PA Digital is excited to announce the release of four brand new primary source sets! The sets, comprised of content from our wonderful PA Digital contributors, are meant to encourage use of primary sources in the classroom. Primary sources allow users to engage in historical content from an experiential point of view in a way that textbooks don’t always permit. Being able to grasp the experiences of others through these items adds an important layer to understanding history. We hope they add an exciting element to conversations in the classroom and beyond. The sets can be found on our website under the “For Educators” tab, or at the link above.

The PA Digital Primary Source Set homepage.

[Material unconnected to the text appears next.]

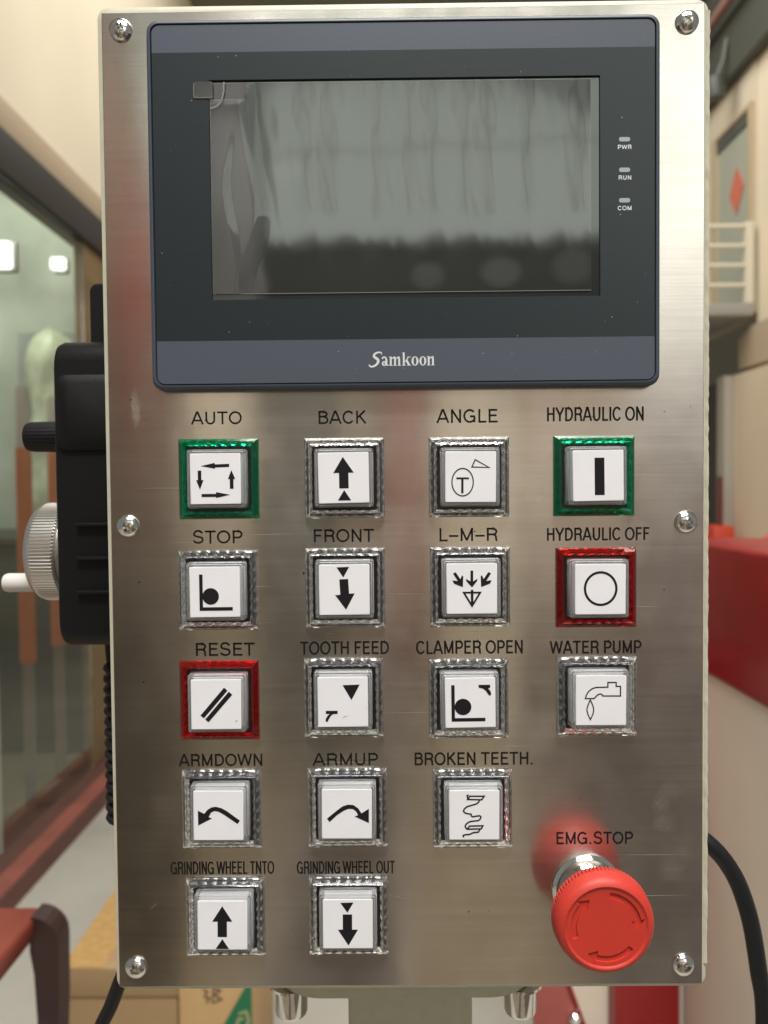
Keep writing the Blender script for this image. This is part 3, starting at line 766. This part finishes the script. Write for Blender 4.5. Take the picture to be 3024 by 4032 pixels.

The sets are focused on varying topics in Pennsylvania history: The Fight for Suffrage, Quaker Beliefs and Practices in America, Exploring Student Protest, and WWII and the Pennsylvania Homefront. Each set contains 10 primary sources, applicable education standards, discussion questions, and classroom activities. They can also be tailored and scaled to meet various grade levels and lessons. Users are welcome to slice or chop the sets up to meet their needs– and can be used in lesson plans beyond history courses. We hope that these sets act as a valuable supplement to existing lesson plans around these topics or similar areas of study.

A view of the Exploring Student Protest set.

PA Digital began planning for the creation of these sets in the fall of 2017. In January 2018, two students from the Temple College of Education, Rocki Schy and Devin Johnson, were hired to research and shape the sets. Devin Johnson created the sets on Exploring Student Protest and WWII and the Pennsylvania Homefront, and Rocki Schy created the sets on The Fight for Suffrage and Quaker Beliefs and Practices in America. Their work was guided by Dr. Tim Patterson of the Temple College of Education and Margery Sly, Director of the Temple University Special Collections Research Center. We also received input from the PA Digital Education Advisory Group, comprised of archivists, librarians, and educators across the state.

We hope to continue learning about how we can improve these resources. If you are interested in providing feedback, please fill out our assessment form here. We’d love to hear about how you used the sets, what you liked, and what could be improved going forward.

Thank you to everyone involved in the creation of these sets, as well as all of our contributors for their exciting collections! We appreciate all of the hard work that went into creating and publishing the sets. PA Digital will be working to create new sets to be published in the next year.